Raising Meat Rabbits on Pasture: Intensive Grazing with Bunnies


| 4/14/2015 3:29:00 PM


Tags: rabbits, grazing, pastured meats, livestock, North Carolina, Amanda Goble,

White Rabbit 

Rabbits are a fabulously healthful, economical and ecologically sound source of meat, and they don’t have to be kept in hanging cages. I think every backyard homestead ought to have a few rabbits out back, and I’d like to share a method of rabbit production that goes beyond the hutch and gets bunnies back on the grass. Using the principles of intensive grazing, raising rabbits on pasture can create food for the family while also improving your land.

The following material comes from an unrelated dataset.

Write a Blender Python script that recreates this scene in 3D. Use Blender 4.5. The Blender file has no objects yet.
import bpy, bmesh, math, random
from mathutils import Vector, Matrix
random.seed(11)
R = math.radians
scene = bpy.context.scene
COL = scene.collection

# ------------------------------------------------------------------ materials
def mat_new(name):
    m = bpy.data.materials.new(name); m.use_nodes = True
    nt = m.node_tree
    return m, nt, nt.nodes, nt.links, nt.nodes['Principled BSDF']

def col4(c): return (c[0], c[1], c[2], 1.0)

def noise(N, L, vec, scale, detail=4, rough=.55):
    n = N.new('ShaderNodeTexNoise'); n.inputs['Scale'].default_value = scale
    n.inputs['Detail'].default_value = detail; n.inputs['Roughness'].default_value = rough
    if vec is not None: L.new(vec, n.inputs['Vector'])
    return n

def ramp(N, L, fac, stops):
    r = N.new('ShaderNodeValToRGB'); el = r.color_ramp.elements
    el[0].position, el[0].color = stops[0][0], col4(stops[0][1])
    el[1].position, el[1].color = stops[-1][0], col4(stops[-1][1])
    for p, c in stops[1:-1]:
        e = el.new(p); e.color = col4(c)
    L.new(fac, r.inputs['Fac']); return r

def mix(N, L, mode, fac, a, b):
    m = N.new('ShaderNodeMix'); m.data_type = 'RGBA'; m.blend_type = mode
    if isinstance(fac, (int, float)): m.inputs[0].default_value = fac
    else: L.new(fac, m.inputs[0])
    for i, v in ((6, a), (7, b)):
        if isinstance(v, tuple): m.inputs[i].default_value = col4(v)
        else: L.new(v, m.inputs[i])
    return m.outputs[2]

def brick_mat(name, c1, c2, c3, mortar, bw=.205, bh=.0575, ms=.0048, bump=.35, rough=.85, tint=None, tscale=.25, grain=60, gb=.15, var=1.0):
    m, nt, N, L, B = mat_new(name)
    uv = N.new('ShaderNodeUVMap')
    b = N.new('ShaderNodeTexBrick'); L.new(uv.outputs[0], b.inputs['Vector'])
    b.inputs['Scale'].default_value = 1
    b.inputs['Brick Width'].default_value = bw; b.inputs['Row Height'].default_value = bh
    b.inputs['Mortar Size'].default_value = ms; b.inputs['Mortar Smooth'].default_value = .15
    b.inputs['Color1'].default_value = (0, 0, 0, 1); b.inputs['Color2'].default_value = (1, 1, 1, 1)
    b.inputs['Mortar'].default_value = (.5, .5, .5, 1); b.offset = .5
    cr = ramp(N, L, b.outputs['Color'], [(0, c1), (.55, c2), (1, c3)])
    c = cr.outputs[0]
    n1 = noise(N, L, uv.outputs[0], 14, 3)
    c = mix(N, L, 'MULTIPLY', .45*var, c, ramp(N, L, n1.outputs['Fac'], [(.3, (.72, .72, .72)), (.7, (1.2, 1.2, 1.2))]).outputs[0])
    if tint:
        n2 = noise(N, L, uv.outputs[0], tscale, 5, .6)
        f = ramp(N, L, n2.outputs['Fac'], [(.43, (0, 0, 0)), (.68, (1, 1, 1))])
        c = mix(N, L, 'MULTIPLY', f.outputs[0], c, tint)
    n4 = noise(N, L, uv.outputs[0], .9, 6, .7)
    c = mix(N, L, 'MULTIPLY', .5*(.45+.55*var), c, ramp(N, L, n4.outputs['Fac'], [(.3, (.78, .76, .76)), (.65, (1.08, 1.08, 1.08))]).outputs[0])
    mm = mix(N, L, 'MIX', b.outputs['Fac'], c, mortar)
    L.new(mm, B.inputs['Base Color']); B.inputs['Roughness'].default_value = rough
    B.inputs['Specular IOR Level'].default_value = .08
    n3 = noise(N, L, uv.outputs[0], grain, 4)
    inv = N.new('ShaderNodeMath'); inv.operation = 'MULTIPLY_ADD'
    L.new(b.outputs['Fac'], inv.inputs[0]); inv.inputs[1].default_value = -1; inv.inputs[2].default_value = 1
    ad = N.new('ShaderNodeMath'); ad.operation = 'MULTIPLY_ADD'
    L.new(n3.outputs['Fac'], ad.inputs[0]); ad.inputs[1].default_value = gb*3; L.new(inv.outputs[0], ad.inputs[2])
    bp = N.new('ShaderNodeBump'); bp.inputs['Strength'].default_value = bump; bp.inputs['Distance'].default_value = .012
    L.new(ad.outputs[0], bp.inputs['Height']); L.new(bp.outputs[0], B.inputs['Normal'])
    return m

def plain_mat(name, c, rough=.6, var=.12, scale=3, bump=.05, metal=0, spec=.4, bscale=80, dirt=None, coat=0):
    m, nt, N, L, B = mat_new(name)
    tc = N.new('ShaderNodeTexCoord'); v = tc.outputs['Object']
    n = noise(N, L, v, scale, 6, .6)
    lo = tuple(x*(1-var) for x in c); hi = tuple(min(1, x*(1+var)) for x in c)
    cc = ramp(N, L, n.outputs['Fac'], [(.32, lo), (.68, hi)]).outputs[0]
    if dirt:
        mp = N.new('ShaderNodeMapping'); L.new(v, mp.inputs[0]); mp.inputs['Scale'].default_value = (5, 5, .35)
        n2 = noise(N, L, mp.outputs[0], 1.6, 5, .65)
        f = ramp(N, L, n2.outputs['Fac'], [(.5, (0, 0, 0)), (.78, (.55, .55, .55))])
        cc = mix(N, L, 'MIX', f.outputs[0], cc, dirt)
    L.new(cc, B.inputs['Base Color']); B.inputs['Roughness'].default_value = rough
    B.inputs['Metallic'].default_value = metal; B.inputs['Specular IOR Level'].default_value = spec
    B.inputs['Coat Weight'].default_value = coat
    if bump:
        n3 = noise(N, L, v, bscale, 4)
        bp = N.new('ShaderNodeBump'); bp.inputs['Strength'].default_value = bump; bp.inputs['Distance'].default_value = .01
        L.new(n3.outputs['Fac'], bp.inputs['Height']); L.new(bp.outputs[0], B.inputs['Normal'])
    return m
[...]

The traditional hutch or cage system of raising rabbits is a confinement operation. This isn’t necessarily a bad thing; the hutch method has many benefits. You supply all the feed, controlling nutrition to produce a maximum of meat. You probably aren’t cleaning cages, as manure will drop to the ground below, and you have a source of wonderful organic material for the garden. Raising rabbits in cages is a simple and easy way to raise a meat animal.

However, I’ve found a pile of good reasons to keep rabbits on pasture and I’ll share them here, along with the methods that work for me.

The Basics of Raising Meat Rabbits on Pasture

During spring, summer, and fall at my place, the rabbits live in wire cages right on the ground. Bucks and does are housed individually, and growing bunnies live together. Every morning, each cage is moved one length down the yard to a new patch of grass. In the evening, the rabbits are offered hay, fresh vegetables as available and some pellets. This might sound familiar: The method just like maintaining a chicken tractor.

The bunnies eat the grass – six square feet a day per rabbit for me – to a close crop. As the cage makes its morning shift, the manure is spread, providing an instant organic fertilizer. The cages won’t be back on that spot for a few months, allowing the grass and other plants to recover.